После воспитания и „пересотворения” будущего шамана мать-зверь поселяется на неведомом доя людей чужого рода мифическом дереве и становится главным духом-помощником шамана.
Мать-зверь, видимо, — наиболее древний образ духа-покровителя. Это двойник и одновременно родитель или создатель шамана. Конечно, этот образ не дошел до наших дней в своем первоначальном виде, и в конце XIX — начале XX в. продолжал терять свои исконные черты. В XX в. начинает забываться многообразие животных форм этого духа и мать-зверь чаще всего представляется как лось или олень. Стало возможным поверье, что со смертью шамана умирает и мать-зверь. При этом старый образ духа-покровителя продолжал жить в народных верованиях в тесной взаимосвязи с более поздними. Так, некоторые якуты думали, что шамана опекают два духа-покровителя: мать-зверь и дух-предок шамана.
С развитием религиозных воззрений изменялись и представления о духах, с которыми общался шаман. Становился другим облик духов, по-иному понимался характер их отношений с шаманом. Если на заре человеческой истории шаманы боролись с враждебными духами сами, слившись в единое целое с духом-покровителем, то позже они стали насылать на врагов своих духов-помощников, а также задабривать их жертвами. Большие изменения претерпел сам образ духа-покровителя. Уже в древности мать-зверь преобразилась в духа-предка шамана сначала в виде животного, потом в виде человека. А на каком-то позднем этапе развития общества возникло убеждение, что шамана избирает божество.
По убеждению шорцев, например, человека делает шаманом верховный бог Ульгень. Он „сам избирает кама, при посредстве которого сможет общаться с людьми”. Такой избранник будто бы имеет „отметку” Ульгеня, так называемую „лишнюю кость”. Алтайцы-телеуты считали, что свою волю бог изъявлял в письменном виде. „Если нет бумаги — письма Ульгеня, шаман как станет камлать?” — говорили телеуты.

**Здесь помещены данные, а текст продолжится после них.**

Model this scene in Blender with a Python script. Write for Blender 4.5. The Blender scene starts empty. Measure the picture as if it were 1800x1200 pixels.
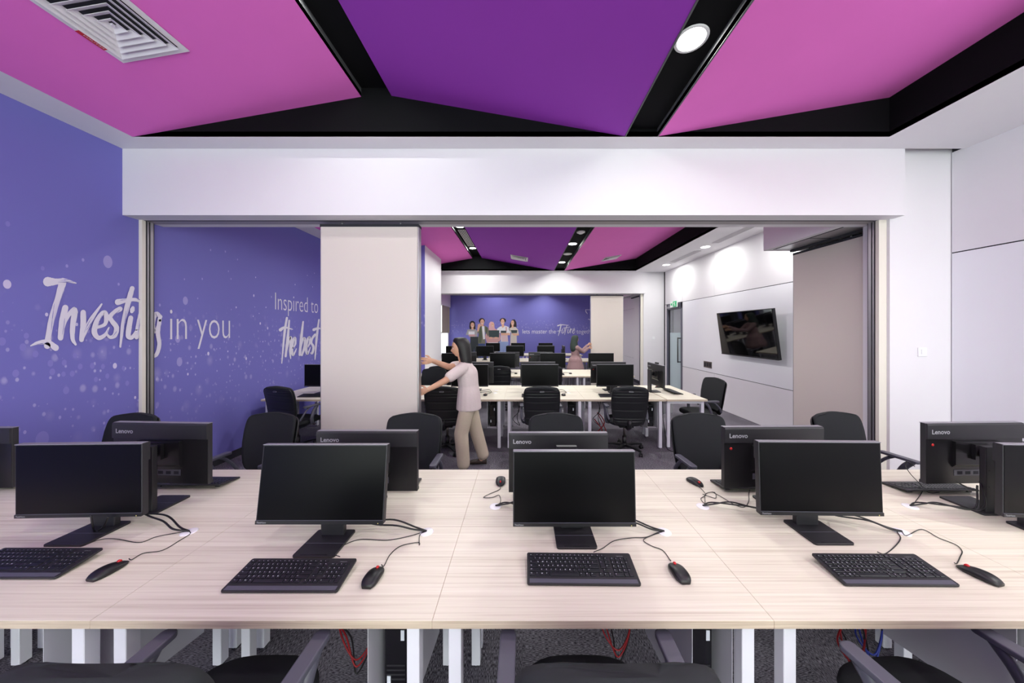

В конце XIX — начале XX в. представления о шаманских духах подверглись заметной модернизации. По словам казахского шамана, один из его главных духов — Кезбембет носится по воздуху в синей карете. Другого духа-покровителя ему предлагали продать за лошадь с халатом, но он не пошел на сделку, боясь мести духа. А шаманы ненцев и кетов Туруханского края уже в прошлом веке свободно покупали друг у друга „служебных духов”. С. М. Широкого ров справедливо замечал: „Шаманство… мирится с любой религиозной системой… и с любым анимистическим миросозерцанием”.
Звери и птицы, чудовища-гибриды, настойчивые влюбленные, седовласые предки — каких только духов не создала человеческая фантазия! О работе воображения шаманов говорилось немало. Некоторые авторы полагали, что ряд духов-помощников был вымышлен исключительно самими шаманами. Но роль фантазии не следует преувеличивать. Самый буйный полет фантазии шамана был ограничен рамками традиций. Воображение шамана всегда направлялось давно сложившимися общими для всего коллектива представлениями.

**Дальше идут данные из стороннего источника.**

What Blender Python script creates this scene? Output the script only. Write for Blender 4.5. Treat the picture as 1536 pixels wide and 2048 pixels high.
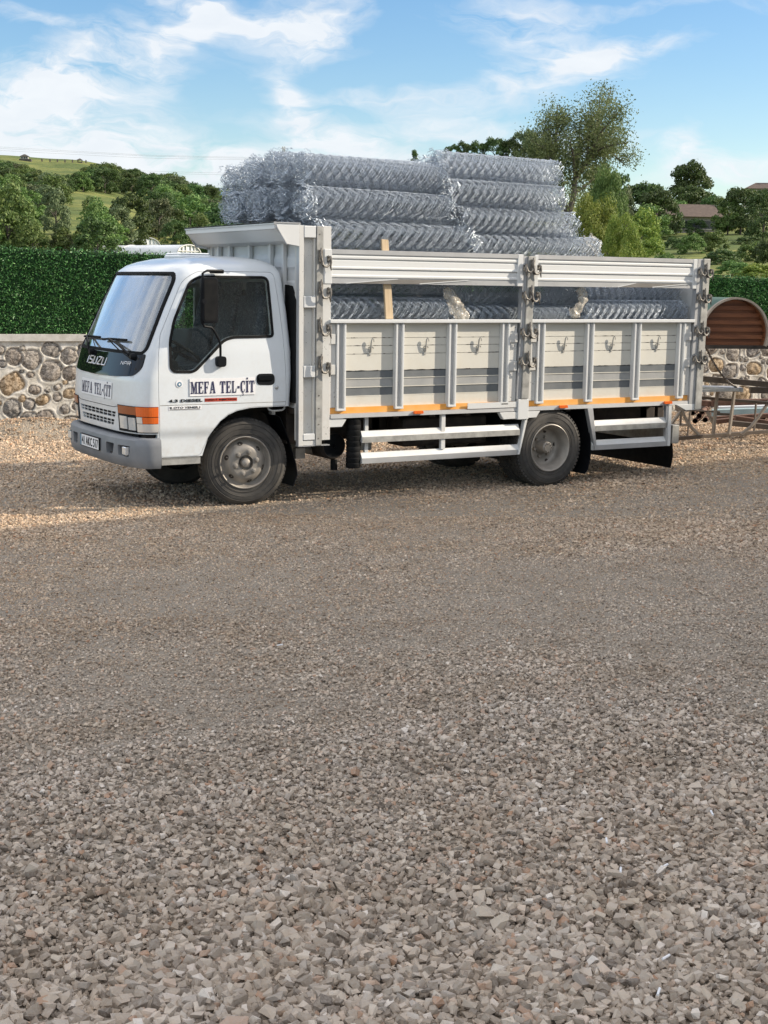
import bpy, bmesh, math, random
import numpy as np
from mathutils import Vector, Matrix

for _o in list(bpy.data.objects):
    bpy.data.objects.remove(_o, do_unlink=True)
SC = bpy.context.scene
COL = SC.collection
rad = math.radians
RNG = np.random.default_rng(7)
random.seed(7)

# ------------------------------------------------------------------ camera
CAM = np.array([-5.4314, -11.6775, 2.0519])
YAW, PITCH, ROLL, FPX = .5287, .1601, .0138, 2816.2
_cy, _sy = math.cos(YAW), math.sin(YAW)
FWD = np.array([_sy*math.cos(PITCH), _cy*math.cos(PITCH), -math.sin(PITCH)])
_r = np.array([_cy, -_sy, 0.0]); _u = np.cross(_r, FWD)
RIGHT = math.cos(ROLL)*_r + math.sin(ROLL)*_u
UP = -math.sin(ROLL)*_r + math.cos(ROLL)*_u
cam = bpy.data.cameras.new('camera'); camo = bpy.data.objects.new('camera', cam); COL.objects.link(camo)
camo.matrix_world = Matrix(((RIGHT[0], UP[0], -FWD[0], CAM[0]), (RIGHT[1], UP[1], -FWD[1], CAM[1]),
                            (RIGHT[2], UP[2], -FWD[2], CAM[2]), (0, 0, 0, 1)))
cam.sensor_fit = 'HORIZONTAL'; cam.sensor_width = 36.0; cam.lens = 36.0*FPX/1536
cam.clip_start = 0.1; cam.clip_end = 6000
SC.camera = camo

# ------------------------------------------------------------------ sun, sky, exposure
SUN_EL = rad(27.0)
SUNV = np.array([.917*math.cos(SUN_EL), -.40*math.cos(SUN_EL), math.sin(SUN_EL)]); SUNV /= np.linalg.norm(SUNV)
sl = bpy.data.lights.new('sun', 'SUN'); sl.energy = 5.0; sl.angle = rad(0.6); sl.color = (1.0, .88, .72)
so = bpy.data.objects.new('sun', sl); COL.objects.link(so)
so.rotation_euler = Vector(SUNV).to_track_quat('Z', 'Y').to_euler()
SC.view_settings.view_transform = 'Standard'; SC.view_settings.look = 'None'
SC.view_settings.gamma = 1; SC.view_settings.exposure = 0.40
SKY_STRENGTH = 0.13

W_ = bpy.data.worlds.new('World'); SC.world = W_; W_.use_nodes = True
nt = W_.node_tree; nt.nodes.clear()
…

Призрачный мир духов был хорошо знаком соплеменникам шамана. Конечно же, шаман „знал” своих и прочих духов лучше, чем кто-либо другой, но его воззрения не составляли особой изолированной системы. Его „видения” имели общественное значение и потому не были произвольными. Этим и объясняется удивительная устойчивость образов духов. Вспомним нганасанскую шаманку Нобупти’е и энецкую шаманку Савонэ, которые будто бы внушили страсть одноногим духам-уродам. Не они придумали этих духов. Одноногие духи издавна жили в верованиях многих народов.
По представлениям эскимосов, у „сильного” шамана среди духов-помощников были дух моря, покровитель охотников во время охоты на морских зверей, а также хозяин вселенной, покровитель изменения погоды. Образы этих духов, как и других, были хорошо известны всему народу. Среди духов-помощников ненецкого шамана были хозяйка гор, хозяйка воды, хозяйка земли, а также Нум Миколай — Николай Чудотворец, вошедший в состав ненецких духов под влиянием христианства.
Таким образом, фантазия шамана питалась и вдохновлялась традициями. Даже таинственный язык духов не был специально изобретен шаманами. Изучение шаманского языка эскимосов показало, что „бессмысленные”, непонятные окружающим слова — это архаические, забытые слова, которые все еще встречаются и имеют ясный смысл в отдельных диалектах.